Die amerikanische Künstlerin und Fimemacherin wurde 1974 in Chicago geboren und studierte zunächst Literatur am Bard College und anschließend Film und Kunstgeschichte am Art Institute of Chicago. Sie lebt und arbeitet in New York und Berlin. Sie arbeitet mit 16mm und mit 35mm Film, Video, Ton und Text. Ihre Filme und Installationen wurden u. a. vom Whitney Museum of American Art, von den Kunst-Werken – Institute for Contemporary Art in Berlin, vom Österreichischen Filmmuseum, auf den Internationalen Filmfestpielen in Berlin, vom Pacific Film Archive, vom Museum of Fine Arts in Bosten und vom Film Forum New York gezeigt. Siegel hat verschiedene Stipendien erhalten, unter anderem war sie Stipendiatin des Berliner Künstlerprogramms des DAAD, des Edith Ruß Hauses für Medienkunst und der Guggenheim Foundation. Darüber hinaus ist sie Autorin zahlreicher Essays und hat 1999 ihren ersten Gedichtband, The Waking Life, herausgebracht. Siegel nutzt das Filmbild als materielle Basis für ein konzeptionelles Ziel. Ihre Arbeit beutet den voyeuristischen Filmblick, die direkte Ansprache und das Interview aus, um zu untersuchen, wie diese Formen der Wiedergabe das kulturelle Gedächtnis formen. Ihre Videoinstallationen fassen filmische Stilmittel wie den „establishing shot“, das Remake und den „tracking shot“ als unheimliche Spiegelungen von Abwesenheit, historischer Orientierungslosigkeit und Nostalgie neu. Ihre Filme und Videos (THE SLEEPERS, EMPATHY) bewegen sich im Zwischenraum zwischen Konzeption und Spontanität, Wahrheit und Fiktion und verschieben die Inszenierung weg von klarer Identifikation hin zu Parodie und Entfremdung.

gefördert von

Modell Berlin #orte 1 bis 5

D 2020, 34min., Regie: Michael Busch

Der Philosoph Marcus Steinweg einmal über Walter Benjamins  Berliner Kindheit um 1900 geschrieben, dass die Texte in alle Richtungen ausfransen. Er schrieb, dass die Texte zu „Gespenstergeschichten geraten, insofern sie sich den Unschärfeanteilen der Welt öffnen.“ Und: „Benjamins Berlinerinnerungen schildern eine Stadt, eher als Versprechen, denn als Gegebenheit“.

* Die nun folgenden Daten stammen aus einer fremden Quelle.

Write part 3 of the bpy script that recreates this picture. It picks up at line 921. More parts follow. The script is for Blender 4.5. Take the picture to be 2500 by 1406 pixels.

Fünf Orte in Berlin werden portraitiert im Benjaminischen Sinne, unauffällige, unscheinbare Orte ebenso wie touristische Ziele.  Die Stadt wird ein gespenstisches Versprechen.

geb. 1962, Filmemacher, Musiker. Studium experimentelle Filmgestaltung an der HdK, Berlin bei Heinz Emigholz. 2007-2013 Gastprofessur UdK in der Klasse experimentelle Filmgestaltung. Experimentalfilme, Filmperformances u.a. 1998 Hyperbooks (38min), 1999 Virtual Vampire (92min), 2005 Sieben Himmel (94min), 2010 Das Elektrische Paradies (210min), 2013-2019 Seltsame Materie (Live Film, 50min), 2018 The Scelsi Tapes (Live Film, 60min).